Cary Gunn
posted this
24 April 2015
Howdy G'runner,
I wonder if your bullet is too small in the “bore-riding nose” section?
Your Lee 185 is a nominal .312” bullet, which might drop as large as .314” on the driving bands, if you're lucky and your mold runs a little large. That diameter is probably fine for your Mauser, since two wraps of note book paper would increase the patched diameter to .324, or thereabouts, on the driving bands of the bullet.
The problem comes in with the dimension of the bullet's nose, which was intended to ride the tops of the lands in such rifles as the 7.62x54R Russian, .303 Brit., etc. As a result, your bullet's nose, as dropped from the mold, is likely in the neighborhood of .303” or slightly smaller, and when patched would only stretch to .313” at best.
Thus, half of your bullet's length (the nose section) would be supported on the tops of the Mauser's lands by nothing more than the .010” thickness of paper overlying the .303” lead nose beneath. Such a bullet is very likely far too free to wobble about on it's trip out the barrel to shoot accurately.

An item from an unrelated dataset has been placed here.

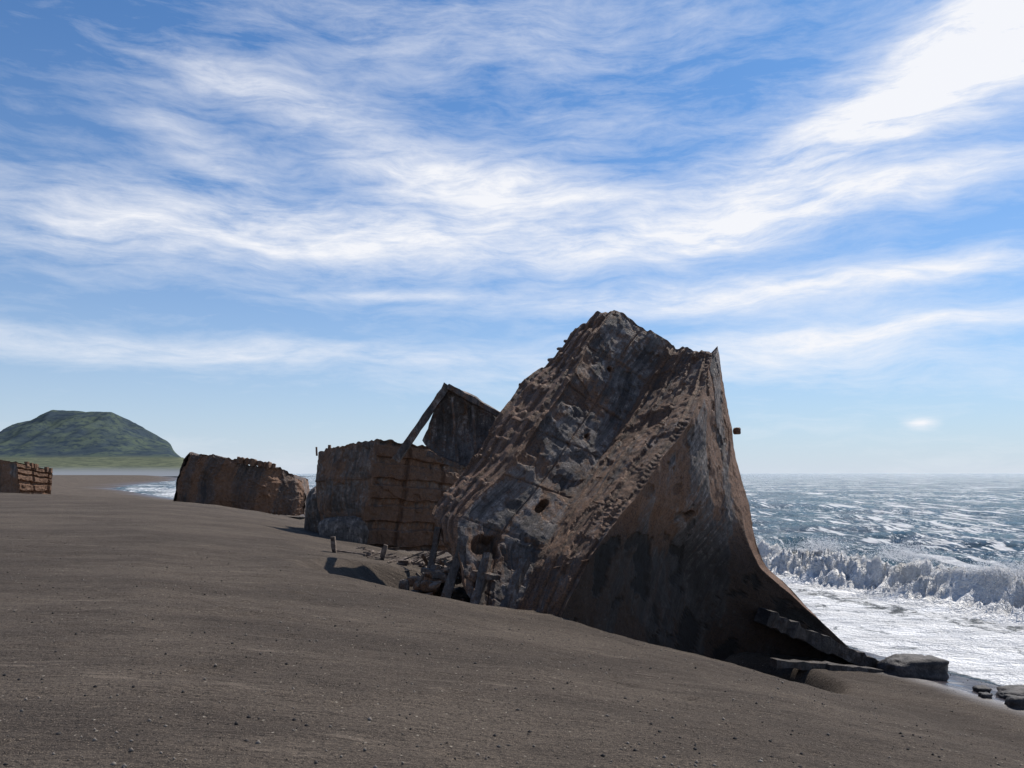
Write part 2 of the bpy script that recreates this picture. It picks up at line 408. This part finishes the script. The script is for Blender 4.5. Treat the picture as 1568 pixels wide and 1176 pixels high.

I think you'd be much better served by a bullet measuring .314'' or so along the entire length of the bullet body. The reduced nose diameter of the “bore-rider” bullet style, in my opinion, is poorly suited to paper-patching.
Why not try patching the Lee 175-grain 8mm Mauser bullet, after sizing it down to the .314"-.316” neighborhood? A two-wrap patch of note paper would then bring the PPB diameter up to about .324"-.326” along the entire body-length of the bullet, and would likely suit your Mauser much better than the smaller-diameter Lee 185-grain bullet.